Luckily for him and for Canada’s national bobsleigh team, his second career as brakeman on the Canada 2 has become a full-time gig.

"I’m not going to say that bobsleigh saved my life, but it has given me a chance to pursue my passion for competition outside football," said Lumsden, who is from Burlington, Ont. "Without bobsleigh, I don’t know what I would be doing today."

The son of Neil Lumsden, a fullback who won the Grey Cup three times, Jesse had also seemed destined to be a star football player. He had a brilliant university career at McMaster, followed by his entrance into the CFL.

He even flirted with the NFL, briefly suiting up for the Seattle Seahawks and the Washington Redskins. But bad luck and several recurring injuries cut his career short, eventually forcing him to retire in 2011.

Those times were hard.

"During that time, I doubted myself, my abilities both as an athlete and as a football player," he said.

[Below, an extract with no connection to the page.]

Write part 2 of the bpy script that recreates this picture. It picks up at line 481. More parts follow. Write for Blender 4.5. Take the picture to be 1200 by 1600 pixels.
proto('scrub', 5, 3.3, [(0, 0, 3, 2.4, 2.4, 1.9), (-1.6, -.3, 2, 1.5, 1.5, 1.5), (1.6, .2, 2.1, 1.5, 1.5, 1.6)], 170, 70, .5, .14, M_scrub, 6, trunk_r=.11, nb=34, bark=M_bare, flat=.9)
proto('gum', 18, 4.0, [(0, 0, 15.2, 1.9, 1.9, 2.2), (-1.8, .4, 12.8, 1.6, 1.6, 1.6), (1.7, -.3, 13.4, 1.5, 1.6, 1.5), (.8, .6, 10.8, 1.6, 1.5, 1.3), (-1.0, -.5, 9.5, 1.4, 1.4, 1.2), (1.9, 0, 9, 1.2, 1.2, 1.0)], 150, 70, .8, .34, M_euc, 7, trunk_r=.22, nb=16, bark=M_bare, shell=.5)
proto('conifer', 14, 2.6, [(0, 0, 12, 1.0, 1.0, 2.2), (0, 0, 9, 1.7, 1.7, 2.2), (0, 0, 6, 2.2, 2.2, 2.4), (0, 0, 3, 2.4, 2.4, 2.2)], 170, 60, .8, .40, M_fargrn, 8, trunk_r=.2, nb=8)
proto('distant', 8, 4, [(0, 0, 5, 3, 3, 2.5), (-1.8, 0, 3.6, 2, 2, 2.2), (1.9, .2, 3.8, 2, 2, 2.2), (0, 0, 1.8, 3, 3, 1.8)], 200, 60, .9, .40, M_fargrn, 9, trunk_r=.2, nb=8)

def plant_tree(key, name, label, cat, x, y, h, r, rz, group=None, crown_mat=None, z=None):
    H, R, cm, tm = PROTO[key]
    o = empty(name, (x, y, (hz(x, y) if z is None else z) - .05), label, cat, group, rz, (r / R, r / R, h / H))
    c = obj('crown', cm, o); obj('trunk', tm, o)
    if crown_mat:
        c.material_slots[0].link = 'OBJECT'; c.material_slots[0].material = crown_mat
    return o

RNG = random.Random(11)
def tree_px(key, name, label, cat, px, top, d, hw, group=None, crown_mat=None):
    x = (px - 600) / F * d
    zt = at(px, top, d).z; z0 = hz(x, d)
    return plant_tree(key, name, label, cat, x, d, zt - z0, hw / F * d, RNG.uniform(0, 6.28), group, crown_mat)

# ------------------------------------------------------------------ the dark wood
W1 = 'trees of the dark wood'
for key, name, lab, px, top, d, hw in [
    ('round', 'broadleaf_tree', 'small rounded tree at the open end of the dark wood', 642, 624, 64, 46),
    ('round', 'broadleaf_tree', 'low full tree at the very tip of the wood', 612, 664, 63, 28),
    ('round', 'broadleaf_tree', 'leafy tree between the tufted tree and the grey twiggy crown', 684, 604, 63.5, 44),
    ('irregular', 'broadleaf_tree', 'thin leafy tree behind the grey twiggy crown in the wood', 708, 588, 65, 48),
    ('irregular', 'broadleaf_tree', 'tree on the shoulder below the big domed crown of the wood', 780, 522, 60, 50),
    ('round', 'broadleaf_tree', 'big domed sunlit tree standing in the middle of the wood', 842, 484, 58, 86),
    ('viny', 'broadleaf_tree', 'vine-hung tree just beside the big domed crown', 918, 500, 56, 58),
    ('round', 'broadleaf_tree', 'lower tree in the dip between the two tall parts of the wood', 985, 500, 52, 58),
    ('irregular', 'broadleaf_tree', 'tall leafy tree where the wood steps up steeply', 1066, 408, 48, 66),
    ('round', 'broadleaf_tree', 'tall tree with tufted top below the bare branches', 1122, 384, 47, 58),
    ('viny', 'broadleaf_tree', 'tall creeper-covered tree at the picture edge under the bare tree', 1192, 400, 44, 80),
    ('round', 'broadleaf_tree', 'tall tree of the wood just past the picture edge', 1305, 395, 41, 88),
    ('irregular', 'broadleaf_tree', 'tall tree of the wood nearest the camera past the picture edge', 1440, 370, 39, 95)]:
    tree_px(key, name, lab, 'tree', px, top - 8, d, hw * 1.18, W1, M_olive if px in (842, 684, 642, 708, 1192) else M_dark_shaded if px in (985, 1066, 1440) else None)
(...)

"It took me some time to realize that I was listening to the wrong people. So many people told me 'You can’t play football, you are not good enough, you are too fragile.'

"Then I understood that I had to listen to those who loved me, like my parents and my friends," he said.

'Football hasn't really loved me back'

Lumsden’s inner circle reminded him that it was just a bit of "bad luck" with football. Despite the consoling from loved ones, Lumsden built a shell around himself.

"Since those dark days, it has become harder to get close to me," he said.

Those difficult years were also key for Lumsden’s development as a world-class athlete and person.

"I’ve always trained so hard," he said. "I loved football. I still love it. But football hasn’t really loved me back."

His passion for sport, however, remained. It motivated Lumsden to continue winning at whatever he does.

It helped him get back in shape after repeated injuries. Finally, he agreed to take part in spring bobsleigh test events for the Canadian team in 2009. He ended up making the team for Vancouver, where he finished fifth in both the two-man and four-man bobsleigh events.

"I’ve always envied the Olympic movement, the athletes who represent us all, us Canadians," said Lumsden. "The most important thing that bobsleigh gave me is the chance to represent my country, something that I never thought I could do."

Lumsden's experiences with previous injuries on the football field make him good fit for a sport where high-speed crashes are a major risk.

"I’m not afraid of potential accidents on the run. I’ve lived through that already.

"What I’m afraid of instead, is of not living up to all the efforts I've put in so far. It's the fear of botching what I’ve worked so hard for."